Having been thrown to the world by his father, the boy has the good fortune to be nurtured, instead, by two wise men:
The first is Ho-John, the inn's resident slave who steadfastly burns every one of the meals that he is required to prepare. His feet are permanently chained together, having three times been "caught clinging to a log while trying to swim to Illinois, which didn't tolerate slavery."
"'Do people really think of this place as a gambler's den?'
"'Mostly. And if you're bound and determined to become some kind of gambler yourself,' Ho-John added, 'just don't go thinking you're somebody important. That's all I'm asking.'
"I didn't know how to handle such a request as that, so I didn't say much of anything to it. It was the kind of undermining talk that nags at a person though. After a bit, I said kind of sassy-like, 'So what exactly is it would make a person important?'
"'That's a question every man's got to answer for himself,' Ho-John said, ignoring my tone, 'but owning my own tools would do 'er for me.
' "There wasn't much I could say to that, coming as it did from a slave, who had never owned anything his whole life and didn't have no hopes of ever owning anything either, not unless he ran away again."
The second nurturing male character is the blind Indian seer who is in possession of the golden treasure that Chilly covets as being the key to true happiness. Zeb's first encounter with "the chief" takes place as the river steamer docks in St. Louis:
"Up to then the chief had been staring straight ahead, but now he turned toward the Rose Melinda and gazed at me. You could tell in a flash he was blind, as both his eyes were snowier than a blizzard, not that it mattered. I sure enough felt as though he was seeing parts of me never before seen under the sun, parts I didn't even know I had."

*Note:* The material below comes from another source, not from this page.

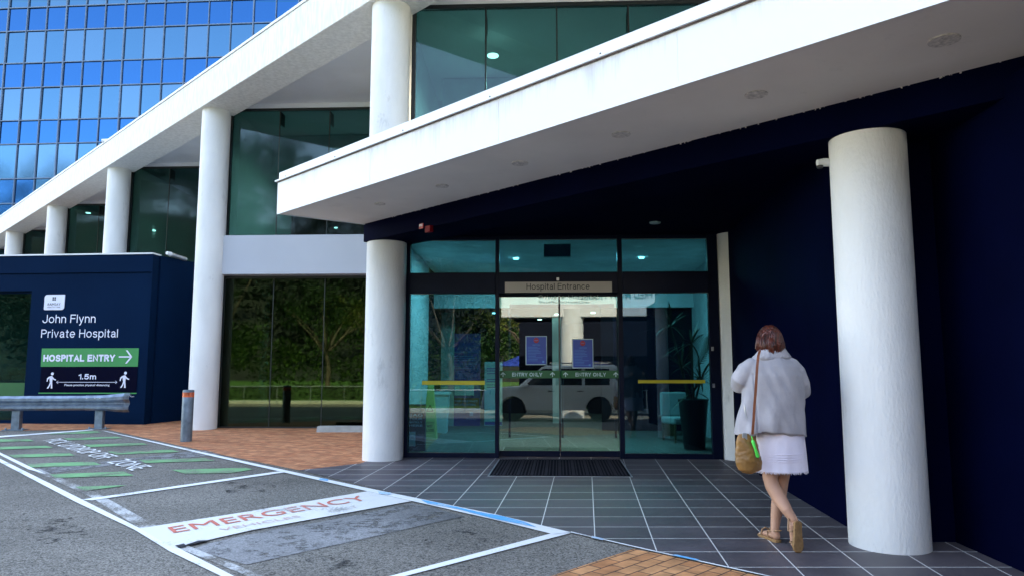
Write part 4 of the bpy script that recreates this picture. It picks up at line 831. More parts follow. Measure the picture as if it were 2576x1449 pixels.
tri = [(-.07, .56), (.07, .56), (0, .69)]; tin = [(-.045, .575), (.045, .575), (0, .662)]
for i in range(3): j = (i + 1) % 3; t.face([fw(*tri[i]), fw(*tri[j]), fw(*tin[j]), fw(*tin[i])])
t.build('lettering', M['ink'], wf_)
# pale bin
p = lp(1104, 1097); bn = thing('waste_bin', 'pale teal wheeled bin with lid standing behind the wet floor cone', 'bin', tuple(p))
def rc(c, a, b, z): return [(c.x - a, c.y - b, z), (c.x + a, c.y - b, z), (c.x + a, c.y + b, z), (c.x - a, c.y + b, z)]
MB().loft([rc(p, .16, .18, .0), rc(p, .20, .22, .82)]).build('bin_body', M['pale'], bn, bevel=.02)
MB().loft([rc(p, .225, .245, .822), rc(p, .235, .25, .86), rc(p, .2, .22, .90)]).build('bin_lid', M['pale'], bn, bevel=.015)
# blue notice stand
p = lp(1160, 1083); bs = thing('notice_banner', 'tall dark blue notice board with white text and red hand washing strip', 'notice board', tuple(p))
wS = .42; MB().box((-wS, -.03, .06), (wS, .03, 2.15), (p.x, p.y, 0), A1_).build('board', M['dblue'], bs)
MB().box((-wS - .03, -.15, 0), (wS + .03, .15, .058), (p.x, p.y, 0), A1_).build('foot', M['pale'], bs)
MB().box((-wS + .05, -.036, .50), (wS - .02, -.031, .72), (p.x, p.y, 0), A1_).build('red_strip', M['red'], bs)
MB().box((-.15, -.045, .78), (.28, -.031, 1.10), (p.x, p.y, 0), A1_).build('paper_notice', M['pale'], bs)
fb = lambda x, y: tuple(Vector((p.x, p.y, y)) + E1 * x - E2 * .04)
t = text_mb('DO NOT ENTER THIS HOSPITAL IF YOU', fb, -.36, .36, 1.72, 1.745, .02)
random.seed(5)
for i in range(10):
    z = 1.64 - i * .047 - (.03 if i > 2 else 0) - (.03 if i > 5 else 0); w_ = random.uniform(.35, .72); t.face([fb(-.34, z), fb(-.34 + w_, z), fb(-.34 + w_, z + .01), fb(-.34, z + .01)])
text_mb('PLEASE WASH YOUR HANDS', fb, -.33, .36, .63, .68, .02, mb=t); text_mb('BEFORE AND AFTER ENTERING', fb, -.33, .33, .55, .60, .02, mb=t)
text_mb('Ramsay', fb, .12, .34, .24, .29, .01, mb=t); t.face([fb(.19, .33), fb(.27, .33), fb(.27, .41), fb(.19, .41)])
t.build('lettering', pm('banner_print', (0.12, 0.25, 0.5), 0.5), bs)
# pull-up banner
p = lp(1241, 1083); pb = thing('pull_up_banner', 'narrow pale pull-up banner between the side glass and the door', 'banner', tuple(p))
MB().box((-.20, -.004, .05), (.20, .004, 1.52), (p.x, p.y, 0), A1_).build('banner_sheet', M['pale'], pb)
MB().box((-.24, -.1, 0), (.24, .1, .048), (p.x, p.y, 0), A1_).build('banner_foot', M['alu'], pb)
fb2 = lambda x, y: tuple(Vector((p.x, p.y, y)) + E1 * x - E2 * .008)
t = MB()
for z, w_ in ((1.36, .3), (1.31, .28), (1.25, .22), (1.12, .30), (1.07, .26), (1.0, .3), (.95, .24)): t.face([fb2(-.15, z), fb2(-.15 + w_, z), fb2(-.15 + w_, z + .02), fb2(-.15, z + .02)])
t.face([fb2(-.19, .13), fb2(.19, .13), fb2(.19, .2), fb2(-.19, .2)])
FLAT.add('printed_lines'); t.build('printed_lines', M['vblue'], pb)
# umbrella bag stand
p = lp(1044, 1138) + Vector((0, .15, 0)); ub = thing('umbrella_bag_stand', 'dark umbrella bag dispenser with white lettering inside the far left glass', 'dispenser', tuple(p))
MB().loft([rc(p, .17, .12, .0), rc(p, .15, .10, .04), rc(p, .14, .09, .70)]).build('stand_body', M['black'], ub, bevel=.01)
MB().loft([rc(p, .15, .1, .702), rc(p, .145, .095, .76)]).build('stand_top', M['black'], ub, bevel=.01)
fb3 = lambda x, y: (p.x + x, p.y - .13, y)
t = MB()
for s, z, h in (('BAG', .57, .045), ('YOUR', .515, .038), ('BROLLY', .465, .03), ('HERE', .41, .035)): text_mb(s, fb3, -.11, .11, z, z + h, .02, mb=t)
t.face([fb3(-.10, .10), (fb3(.0, .10)), fb3(.0, .33), fb3(-.10, .33)])
t.build('lettering', M['vgrey'], ub)
# potted palm
p = lp(1758, 1137) + Vector((0, .28, 0)); pp = thing('potted_palm', 'dark potted palm with fanned fronds inside the right glass', 'plant', tuple(p))
MB().lathe(p, [(.16, 0), (.17, .02), (.24, .80), (.255, .83), (.23, .84), (.22, .78)], 32).build('pot', M['black'], pp, smooth=True)
tr = MB(); random.seed(21); crowns = []
for dx, dy, h in ((.0, 0, 1.75), (-.1, .05, 1.35), (.08, -.03, 1.15), (-.2, .1, 2.05), (.02, .05, .95)):
    top = Vector((p.x + dx * 1.6, p.y + dy, h)); tr.tube([(p.x + dx * .2, p.y + dy * .2, .75), ((p.x + dx * .9), p.y + dy * .6, (h + .75) / 2), top], [.022, .018, .014], 8); crowns.append(top)
tr.build('stem', M['bark'], pp)
lf = MB()
for c in crowns:
    for i in range(16):
        a = random.uniform(0, 2 * math.pi); el = random.uniform(-.2, 1.3); L_ = random.uniform(.4, .75); d = Vector((math.cos(a) * math.cos(el), math.sin(a) * math.cos(el) * .8, math.sin(el)))
        pts_ = [c + d * L_ * t_ + Vector((0, 0, -.28 * L_ * t_ ** 2)) for t_ in (0, .25, .5, .75, 1)]
        sd = d.cross(Vector((0, 0, 1))).normalized()
        for j in range(4):
            w0, w1 = (.008, .016, .018, .012, .001)[j], (.008, .016, .018, .012, .001)[j + 1]
            lf.face([pts_[j] - sd * w0, pts_[j] + sd * w0, pts_[j + 1] + sd * w1, pts_[j + 1] - sd * w1])
c = crowns[0] + Vector((.02, -.12, -.15))
for k in range(2):
    fr0 = c + Vector((.0 - k * .25, .02, -.25 + k * .35)); fd = Vector((.35 - k * .7, 0, .95)).normalized()
    for i in range(18):
        b0 = fr0 + fd * (.03 * i); 
        for s in (-1, 1):
            dd = (fd * .75 + Vector((s * .8, random.uniform(-.1, .1), .12))).normalized(); L_ = .42 * (1 - abs(i - 7) / 16); e0 = b0 + dd * L_ + Vector((0, 0, -.06)); mid = b0 + dd * L_ * .5; sdv = Vector((0, 0, .009))
            lf.face([b0 - sdv * .4, mid - sdv, e0, mid + sdv, b0 + sdv * .4])
lf.build('fronds', M['leafd'], pp)
# side table and chair
p = lp(1684, 1103); st = thing('side_table', 'small brown round side table beside the lobby armchair', 'table', tuple(p))
MB().lathe(p, [(.12, 0), (.13, .02), (.12, .40), (.10, .42)], 24).build('table_base', M['wood'], st, smooth=True)
MB().lathe(p, [(.19, .421), (.2, .43), (.2, .45), (.19, .455)], 32).build('table_top', M['wood'], st, smooth=True)
p = lp(1712, 1118) + Vector((.05, .2, 0)); chh = thing('lobby_chair', 'pale upholstered armchair with dark wooden legs behind the palm pot', 'chair', tuple(p))
MB().box((-.26, -.25, .36), (.26, .25, .48), p.xy.to_3d(), .3).build('seat', M['fabric'], chh, bevel=.03)
MB().box((-.26, .2, .482), (.26, .28, .92), p.xy.to_3d(), .3).build('backrest', M['fabric'], chh, bevel=.03)
for sx in (-.23, .23):
    for sy in (-.22, .22):
        c_, s_ = math.cos(.3), math.sin(.3); q = Vector((p.x + sx * c_ - sy * s_, p.y + sx * s_ + sy * c_, 0)); MB().tube([q, q + Vector((0, 0, .37))], [.018, .026], 8).build('leg', M['wood'], chh)
# ================================================================== GLASS TOWER
TA = R(-4.2); TE = Vector((math.cos(TA), math.sin(TA), 0)); TN = Vector((-math.sin(TA), math.cos(TA), 0)); TO = at(4, 250, 46); TO.z = 0
TW = thing('glass_tower', 'tall tower of blue mirrored glass panes rising behind the hospital wing', 'building', (TO.x + 8, TO.y + 6, 0))
def tp(u, w, z): return TO + TE * u + TN * w + Vector((0, 0, z))
zl = [0.6]; 
base = [11.93, 13.53, 15.8, 17.36, 19.55, 21.2, 23.38, 24.99]
rows = [0.3, 2.6, 4.2, 6.4, 8.05, 10.25, 11.93, 13.53, 15.8, 17.36, 19.55, 21.2, 23.38, 24.99, 27.2, 28.8, 31.0, 32.6] + [32.6 + 3.8 * (i // 2) + (2.2 if i % 2 == 0 else 3.8) for i in range(0, 13)]  # rows above the frame added so the tower's shadow covers the entrance
us = [1.33 * i for i in range(-14, 9)] + [1.33 * 8 + 1.47 * i for i in range(1, 26)]
fm_ = MB()
tb = MB().box((us[0], .3, 0), (us[-1], 14, rows[-1] + .1), (TO.x, TO.y, 0), TA); tb.build('tower_core', M['dark'], TW)
for u in us: 
    w_ = .065 if (round(u / 1.33) % 3 == 0) else .038
    fm_.box((u - w_ / 2, -.06, 0), (u + w_ / 2, .12, rows[-1]), (TO.x, TO.y, 0), TA)
for z in rows: fm_.box((us[0], -.045, z - .03), (us[-1], .10, z + .03), (TO.x, TO.y, 0), TA)
fm_.build('mullion_grid', M['mull'], TW)
cand = []
def proj(v):
    w = v - CAM; d = w.dot(FW); return 1288 + FPX * w.x / d, 724.5 - FPX * w.dot(UP) / d
for i in range(len(us) - 1):
    for j in range(len(rows) - 1):
        c = tp((us[i] + us[i + 1]) / 2, 0, (rows[j] + rows[j + 1]) / 2); x, y = proj(c)
        vis = (0 < x < 800 and -10 < y < 555 - .725 * x)
        cand.append((0 if vis else 1, abs(x - 260) + abs(y - 160), i, j))
cand.sort(); random.seed(9); rest = MB()
for n_, (vv, _, i, j) in enumerate(cand):
    e = .010; tl = random.uniform(-e, e); tl2 = random.uniform(-e, e); vision = (rows[j + 1] - rows[j]) > 1.9
    vs = [tp(us[i] + .03, .05 + tl, rows[j] + .03), tp(us[i + 1] - .03, .05 + tl2, rows[j] + .03), tp(us[i + 1] - .03, .05 + tl2 + tl * .8, rows[j + 1] - .03), tp(us[i] + .03, .05 + tl + tl * .8, rows[j + 1] - .03)]
    if n_ < 100:
        m_ = MB().face(vs); FLAT.add('window'); m_.build('window', M[('towA' if random.random() < .75 else 'towC') if vision else 'towB'], TW)
    else: rest.face(vs)
FLAT.discard('window'); FLAT.add('window_panes'); r_ = rest.build('window_panes', M['towA'], TW); r_['kind'] = 'stuff'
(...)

Having, myself, made that lonely journey as a firstborn son who can still well remember how clueless and vulnerable, how lacking of the instruction manual I felt as a twelve year old, I was continually and thoroughly immersed in Zeb's path to discovery. Author Joseph Helgerson, himself, came of age living close to the Mississippi and reading Twain. Helgerson has given us a notable and engaging piece of historical fiction that poses some of the biggest questions with which a young person must come to terms.